In old times oxen (Dutch: “ossen”) and cows were fattened on the rich meadows of the Province of Noord-Holland (the area north of Amsterdam). The cattle were imported and came from as far as Holstein and Denmark, walking or by ship. The meat was salted in barrels, the so called “tonnenvlees”, to supply the seagoing merchant vessels. Part of the fresh meat, in particular from the fore quarter, was minced, salted and spiced. The spices were imported to Amsterdam from the newly gained colonies in the Far East. The meat was hand-filled into cattle guts. The sausages were hung for a day or two to dry and smoked in the chimney, in order to increase their preservation qualities.
Cold smoking is an essential element of the production process of real Amsterdamse Osseworst. Chips of oak and/or beech are used and smoke temperature preferably does not exceed 32ºC.
Traditional Osseworst must be coarsely minced (6-8 mm), and contain sufficient fat. The salt and spices (ground white pepper, mace, nutmeg, clove) must be carefully mixed in by hand, to maintain the loose structure of the ‘dough’.
Today most butchers use guts made of hide fibers, because the natural gut can break, and it leaves a particular taste to the meat.
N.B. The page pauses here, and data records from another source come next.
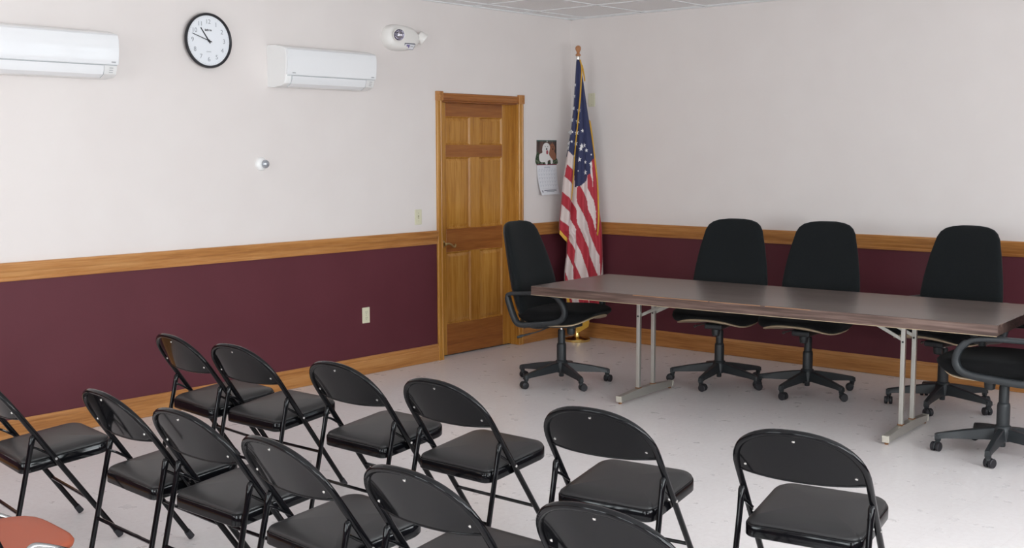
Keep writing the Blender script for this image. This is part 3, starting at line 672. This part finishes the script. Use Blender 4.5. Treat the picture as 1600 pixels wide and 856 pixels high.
for i, (x, y, yaw, ph, lab) in enumerate(OC):
    o = proto if i == 0 else copy_tree(proto)
    if i in (1, 2):      # these two have no arms
        for c in [c for c in o.children if c.name.split('.')[0] == 'armrest']:
            for g_ in list(c.children): bpy.data.objects.remove(g_)
            bpy.data.objects.remove(c)
    o.location = (x, y, 0); o.rotation_euler = (0, 0, math.radians(yaw)); o['label'] = lab
    q = Matrix.Rotation(math.radians((ph - yaw) % 72), 4, 'Z')     # the five-star base turns freely under the seat
    for c in o.children:
        if c.name.split('.')[0] in ('base_arm', 'hub'): c.matrix_local = q
        elif c.name.split('.')[0] not in ('column_sleeve', 'gas_lift'):
            pv = Matrix.Translation((0.02, 0, 0.42)); c.matrix_local = pv @ Matrix.Rotation(math.radians(-TILT[i] * (1.0 if 'back' in c.name else 0.45)), 4, 'Y') @ pv.inverted() @ Matrix.Translation((0, 0, 0.032 if i == 0 and c.name.split('.')[0] in ('backrest', 'back_shell') else 0))

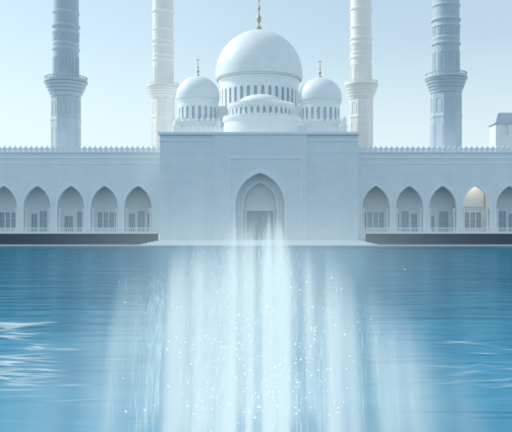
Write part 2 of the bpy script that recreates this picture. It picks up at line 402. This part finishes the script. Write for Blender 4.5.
def drum(cxx,cyy,R,z0,z1,nwin,name,parent,merl=True,wfrac=0.28,ms=0.8):
    mb=MB(); us=R
    a=2*math.pi/nwin
    ops=[(-math.pi+a*(i+0.5),a*wfrac,z0+(z1-z0)*0.12,z0+(z1-z0)*0.62,1.25,us) for i in range(nwin)]
    arcwall(mb,cyl(R,cxx,cyy),-math.pi,math.pi,z0,z1,ops,R*0.03,n=4,sub=2)
    mb.lathe([(R*0.93,z0),(R*1.05,z0),(R*1.05,z0+0.3),(R+0.003,z0+0.35)],48,cxx,cyy)
    mb.lathe([(R+0.003,z1-0.55),(R*1.02,z1-0.5),(R*1.03,z1-0.25),(R*1.04,z1-0.1),(R*1.04,z1+0.12),(R*0.9,z1+0.12)],64,cxx,cyy)
    ob=fin(mb,name,M_white,parent,smooth=35)
    mb=MB(); mb.lathe([(R*0.962,z0+0.05),(R*0.962,z1-0.1)],64,cxx,cyy); fin(mb,"drum_glazing",M_glass,ob,smooth=60)
    if merl:
        mb=MB(); nm=int(2*math.pi*R/(ms*1.15))
        for i in range(nm):
            t=2*math.pi*i/nm; f=cyl(R*1.02,cxx,cyy)
            merlon(mb,lambda x,y,z,t=t,f=f:f(t+x/R,y,z1+0.125+z),ms,0.2)
        fin(mb,"merlon_ring",M_trim,ob)
    return ob
def dome(cxx,cyy,r,z0,h,parent,fh,fs,name="dome",**kw):
    mb=MB(); P=domeprof(r,z0+0.5,h-0.5,**kw)
    mb.lathe([(r*0.96,z0),(r*0.985,z0+0.25),(r*0.97,z0+0.4)]+P,72,cxx,cyy)
    ob=fin(mb,name,M_dome,parent,smooth=50)
    finial("finial",cxx,cyy,z0+h,fh,fs,ob,None)
    return ob
Dm=200.0; m=Dm/F; mx_=PX(259,Dm)
zb=PZ(82,Dm); ztp=PZ(30,Dm)
mb=MB(); mb.box(mx_-14,mx_+14,186.5,214,0,PZ(113,Dm)-0.3); base=fin(mb,"dome_base",M_white)
dr=drum(mx_,Dm,39.5*m,PZ(113,Dm)-0.3,zb,36,"main_drum",mosque,merl=False,wfrac=0.22)
dome(mx_,Dm,43.5*m,zb+0.1,ztp-zb,mosque,11.5,1.2,name="main_dome",bulge=0.035)
Ds=186.0; m=Ds/F
for pc in (198,320):
    X=PX(pc,Ds); off=0 if pc==198 else 1.5
    zb=PZ(102+off,Ds); zt2=PZ(76+off,Ds)
    mb=MB(); mb.box(X-5.9,X+5.9,180.3,192,16,PZ(124,Ds))
    fin(mb,"dome_base",M_white)
    mb=MB()
    n=9
    for i in range(n):
        xx=X-5.5+11*i/(n-1)
        merlon(mb,lambda a,b,c,xx=xx:(xx+a,180.5+b,PZ(124,Ds)+0.003+c),1.0,0.3)
    fin(mb,"crenellated_parapet",M_trim)
    drum(X,Ds,19.8*m,PZ(124,Ds)+0.003,zb,20,"side_drum",mosque,merl=False,wfrac=0.23)
    dome(X,Ds,21.6*m,zb+0.1,zt2-zb,mosque,4.3,0.7,name="side_dome",bulge=0.05)
Df=172.0; m=Df/F; X=PX(261,Df)
drum(X,Df,37*m,16,PZ(121,Df),44,"lower_tier",mosque,merl=True,wfrac=0.24,ms=0.62)
drum(X,Df,32.5*m,PZ(121,Df)+0.13,PZ(108,Df),34,"upper_tier",mosque,merl=True,wfrac=0.22,ms=0.55)
dome(X,Df,23*m,PZ(108,Df)+0.1,13*m,mosque,1.2,0.3,name="front_dome")
mb=MB(); mb.box(PX(168,166),PX(352,166),166.2,224,0,20.8); fin(mb,"prayer_hall",M_white)
mb=MB()
Dk=176.0
zz=PZ(130,Dk)
mb.box(PX(173,Dk),PX(347,Dk),Dk,Dk+0.5,18,zz)
x=PX(173,Dk)+0.5
while x<PX(347,Dk)-0.3:
    merlon(mb,lambda a,b,c,x=x:(x+a,Dk+0.25+b,zz+0.003+c),0.95,0.3); x+=1.05
fin(mb,"roof_parapet",M_white)
for pc in (176,219,300,343):
    mb=MB()
    X=PX(pc,Dk+3); mb.lathe([(0.9,18),(0.9,zz+1.0),(1.1,zz+1.1),(1.1,zz+1.4),(0.8,zz+1.45),(0.72,zz+2.0),(0.4,zz+2.6),(0,zz+3.1)],16,X,Dk+3)
    fin(mb,"roof_turret",M_trim,smooth=40)

# ------------------------------------------------------------ minarets
def minaret(pc,Dn,hwpx,bwpx,yb0,yb1,label,MW,MT,ML_):
    m=Dn/F; X=PX(pc,Dn); r=hwpx*m; br=bwpx*m
    e=empty("minaret",(X,Dn,0),label,"minaret","minarets around the mosque")
    z1=PZ(yb1,Dn); z0=PZ(yb0,Dn)
    k=r/3.1
    mb=MB()
    r8=r/math.cos(math.pi/8)
    mb.lathe([(0,0),(r8*1.25,0),(r8*1.25,14),(r8*1.0,15),(r8,z1-6.0),(r8*1.03,z1-5.8),(r8*1.03,z1-5.4),(r8,z1-5.2),(r8,z1-0.4)],8,rot=math.pi/8)
    sh=finish(mb,"shaft",MW,e)
    mb=MB()
    for j in range(8):
        a=math.pi/4*j
        c,s_=math.cos(a),math.sin(a)
        def T(u,d,z): return ((r-d)*c-u*s_,(r-d)*s_+u*c,z)
        za,zc=17,z1-7.5
        for u0,u1 in ((-0.95*k,-0.8*k),(0.8*k,0.95*k)):
            mb.face([T(u0,-0.06,za),T(u1,-0.06,za),T(u1,-0.06,zc),T(u0,-0.06,zc)])
            mb.face([T(u0,-0.06,za),T(u0,0.1,za),T(u0,0.1,zc),T(u0,-0.06,zc)]); mb.face([T(u1,-0.06,za),T(u1,0.1,za),T(u1,0.1,zc),T(u1,-0.06,zc)])
        archmold(mb,lambda u,d,z:T(u,d,z),0,0.55*k,z1-4.6,z1-2.2,0.2,1.3,0.08,n=4)
    finish(mb,"panel_moulding",MT,e)
    # stepped, flared corbel courses
    mb=MB(); P=[(r*1.0,z1-0.4),(r*1.08,z1-0.3),(r*1.08,z1)]
    st=4
    for i in range(st):
        t0=(i+1)/st; rr=r*1.08+(br-r*1.08)*t0**0.9; rp=r*1.08+(br-r*1.08)*(i/st)**0.9
        zz=z1+(z0-1.2-z1)*(i/st); hh=(z0-1.2-z1)/st
        P+=[(rp+(rr-rp)*0.35,zz+hh*0.30),(rr*0.99,zz+hh*0.52),(rr,zz+hh*0.60),(rr,zz+hh*0.88),(rr*0.955,zz+hh*0.92)]
    P+=[(br*0.97,z0-1.2),(br*1.03,z0-1.15),(br*1.03,z0-0.95),(r*0.9,z0-0.95)]
    mb.lathe(P,32)
    ba=finish(mb,"balcony",MW,e,smooth=25)
    mb=MB(); n=32
    for i in range(n):
        a=2*math.pi*i/n; mb.lathe([(0.07,z0-0.95),(0.1,z0-0.6),(0.07,z0-0.1)],6,br*0.98*math.cos(a),br*0.98*math.sin(a))
    mb.lathe([(br*0.95,z0-0.1),(br*1.01,z0-0.1),(br*1.01,z0+0.08),(br*0.95,z0+0.08),(br*0.95,z0-0.1)],32)
    mb.lathe([(br*0.965,z0-0.94),(br*0.995,z0-0.94),(br*0.995,z0-0.45),(br*0.965,z0-0.45)],32)
    finish(mb,"railing",MT,ba,smooth=40)
    ru=r*0.92; zu=z0-0.95; H=26.0*k
    mb=MB(); mb.lathe([(ru,zu),(ru,zu+H),(0,zu+H)],40); finish(mb,"upper_shaft",ML_,e,smooth=40)
    for off,ww in ((0.3,0.08),(7.2,0.09),(8.3,0.05),(11.0,0.08),(12.4,0.12),(15.5,0.07),(20.5,0.1)):
        mb=MB()
        z=zu+off*k; R1=ru*(1+ww)
        mb.lathe([(ru-0.02,z-0.3*k),(R1,z),(R1,z+0.35*k),(ru-0.02,z+0.5*k)],40)
        finish(mb,"ring_moulding",MT,e,smooth=30)
    for off,hh in ((1.3,5.2),(9.2,1.4)):
        mb=MB()
        for i in range(12):
            a=2*math.pi*i/12; f=lambda u,d,z,a=a:((ru-d)*math.cos(a+u/ru),(ru-d)*math.sin(a+u/ru),z)
            archmold(mb,f,0,0.42*k,zu+off*k,zu+(off+hh*0.7)*k,0.2*k,1.3,0.08,n=4,back=0.1)
        finish(mb,"arch_relief",MT,e)
    zg=zu+H
    mb=MB(); mb.lathe([(ru,zg-1.5*k),(ru*1.45,zg),(ru*1.5,zg+0.3),(ru*1.5,zg+1.3),(ru*1.42,zg+1.3),(ru*1.42,zg+0.35),(0.1,zg+0.35)],32); finish(mb,"upper_gallery",MW,e,smooth=30)
    mb=MB()
    for i in range(8):
        a=2*math.pi*i/8; mb.lathe([(0.35*k,zg+0.35),(0.28*k,zg+0.8),(0.28*k,zg+6*k),(0.4*k,zg+6.4*k)],10,ru*0.75*math.cos(a),ru*0.75*math.sin(a))
    mb.lathe([(ru*0.55,zg+0.4),(ru*0.55,zg+6.4*k)],24)
    mb.lathe([(ru*0.9,zg+6.4*k),(ru*1.05,zg+6.8*k),(ru*1.05,zg+7.3*k),(ru*0.7,zg+7.35*k)],24)
    finish(mb,"lantern",MT,e,smooth=40)
    mb=MB(); mb.lathe(domeprof(ru*0.85,zg+7.35*k,3.4*k,bulge=0.15),32); finish(mb,"cap_dome",M_dome,e,smooth=50)
    finial("finial",0,0,zg+10.7*k,4.5*k,0.9*k,e,None)
LG="tall shade-toned stone minaret with flared balcony, behind the arcade"
LC="tall sunlit-toned marble minaret with flared balcony, beside the domes"
minaret(66,170,13.6,20.8,78,96,LG,M_grey,M_trimg,M_lat)
minaret(163,212,11.3,16.2,84,98,LC,M_sunlit,M_sunlit,M_latc)
minaret(361,212,11.3,16.8,82,98,LC,M_sunlit,M_sunlit,M_latc)
minaret(446,166,14.2,20.2,74,92,LG,M_grey,M_trimg,M_lat)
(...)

Most Osseworst sausages today are made straight, measuring about 6 x 40 cm, though the circular shape is more traditional.
For good Amsterdamse Osseworst the meat must be aged well (hung for at least 10 days), to enhance taste and keeping quality. Also the drying and smoking of the sausages requires some patience (two days). The Osseworst must be consumed within a week, i.e. before the smoke starts to become bitter and the meat acidifies.
Amsterdamse Osseworst is eaten as a ‘spread’ on slices of wheat bread, at breakfast and lunch, or as a snack (slices) in pubs and at parties. It is now produced in Amsterdam and surrounding municipalities.